Well... I want to broaden my horizon. The intended use so far is for computational statistics and machine learning. So, CUDA: 1. NVIDIA only. 2. Propietary (So continuous support from NVIDIA is almost guaranteed, but vendor lock-in). 3. Have better performance than OpenCL (from what I've read). OpenCL: 1. ATI/AMD and NVIDIA graphic card can use this. 2. Since ATI is an option, they say ATI card gives more "bang for the buck" than NVIDIA. I haven't researched about this. 3. Open Source. To be honest, my heart lean to OpenCL than CUDA for my first time learning. Recommend me which one should I learn first?
If you are starting fresh, I would recommend CUDA. There are already many pre existing libraries. The bang for buck argument is no longer valid due to the mining craze.
For fun right now. Not really fun, but I have some interest in this and want to see if this is worth pursuing. No work pressure or something like that.

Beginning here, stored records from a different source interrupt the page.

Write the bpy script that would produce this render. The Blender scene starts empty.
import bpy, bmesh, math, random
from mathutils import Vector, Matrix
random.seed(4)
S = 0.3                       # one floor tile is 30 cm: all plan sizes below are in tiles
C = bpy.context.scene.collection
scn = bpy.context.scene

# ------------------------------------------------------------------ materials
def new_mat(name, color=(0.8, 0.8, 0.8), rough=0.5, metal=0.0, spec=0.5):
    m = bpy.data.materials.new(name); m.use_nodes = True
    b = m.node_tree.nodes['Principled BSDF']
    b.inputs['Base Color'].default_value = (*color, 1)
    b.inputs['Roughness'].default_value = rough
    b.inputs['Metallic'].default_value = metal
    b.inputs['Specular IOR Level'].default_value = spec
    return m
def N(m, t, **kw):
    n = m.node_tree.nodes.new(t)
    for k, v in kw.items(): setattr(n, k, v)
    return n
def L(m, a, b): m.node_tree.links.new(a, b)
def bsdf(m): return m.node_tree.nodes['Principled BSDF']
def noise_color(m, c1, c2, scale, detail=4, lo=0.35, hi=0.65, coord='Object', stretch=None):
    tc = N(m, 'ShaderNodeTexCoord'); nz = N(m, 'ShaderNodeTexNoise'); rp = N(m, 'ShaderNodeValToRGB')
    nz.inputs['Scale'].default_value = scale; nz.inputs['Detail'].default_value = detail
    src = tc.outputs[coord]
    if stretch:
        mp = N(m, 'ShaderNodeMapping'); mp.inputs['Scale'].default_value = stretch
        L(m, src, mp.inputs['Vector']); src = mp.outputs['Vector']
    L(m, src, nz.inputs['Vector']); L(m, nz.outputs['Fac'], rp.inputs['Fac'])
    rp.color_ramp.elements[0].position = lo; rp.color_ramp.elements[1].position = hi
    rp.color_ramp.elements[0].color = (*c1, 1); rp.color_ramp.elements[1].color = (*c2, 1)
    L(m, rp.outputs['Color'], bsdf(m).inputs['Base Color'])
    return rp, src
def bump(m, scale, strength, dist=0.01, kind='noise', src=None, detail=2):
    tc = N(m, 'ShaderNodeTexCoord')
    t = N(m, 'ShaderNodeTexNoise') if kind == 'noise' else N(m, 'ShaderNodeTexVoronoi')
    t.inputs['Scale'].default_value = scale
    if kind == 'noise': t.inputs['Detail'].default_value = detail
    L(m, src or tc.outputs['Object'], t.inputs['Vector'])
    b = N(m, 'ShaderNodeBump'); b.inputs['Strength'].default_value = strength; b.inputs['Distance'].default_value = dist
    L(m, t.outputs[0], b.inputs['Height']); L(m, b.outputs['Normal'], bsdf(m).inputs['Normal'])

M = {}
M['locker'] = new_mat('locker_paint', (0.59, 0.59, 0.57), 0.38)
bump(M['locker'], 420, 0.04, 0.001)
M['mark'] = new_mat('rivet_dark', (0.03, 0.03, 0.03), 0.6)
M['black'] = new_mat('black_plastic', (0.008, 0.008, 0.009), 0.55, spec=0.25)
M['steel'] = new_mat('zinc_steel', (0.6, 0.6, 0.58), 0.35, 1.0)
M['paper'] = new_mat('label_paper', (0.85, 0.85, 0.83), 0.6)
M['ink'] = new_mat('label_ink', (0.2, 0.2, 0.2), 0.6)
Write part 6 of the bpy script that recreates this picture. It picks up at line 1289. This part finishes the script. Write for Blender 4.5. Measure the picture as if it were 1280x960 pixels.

it's a question of practicality. if you're just starting to learn, consider what's available to you, which is, the course/books you're going to use, the language you're using, the hardware you currently have and how active the community is. It's not just about "performance" or being "proprietary". Because if most of your prospective companies are using these technologies, you're only going to screw yourself over if you use a divergent library. anyway, in the end, you can relearn how to use the corresponding modules/libraries, what matters is your foundation on the theories and application of the knowledge.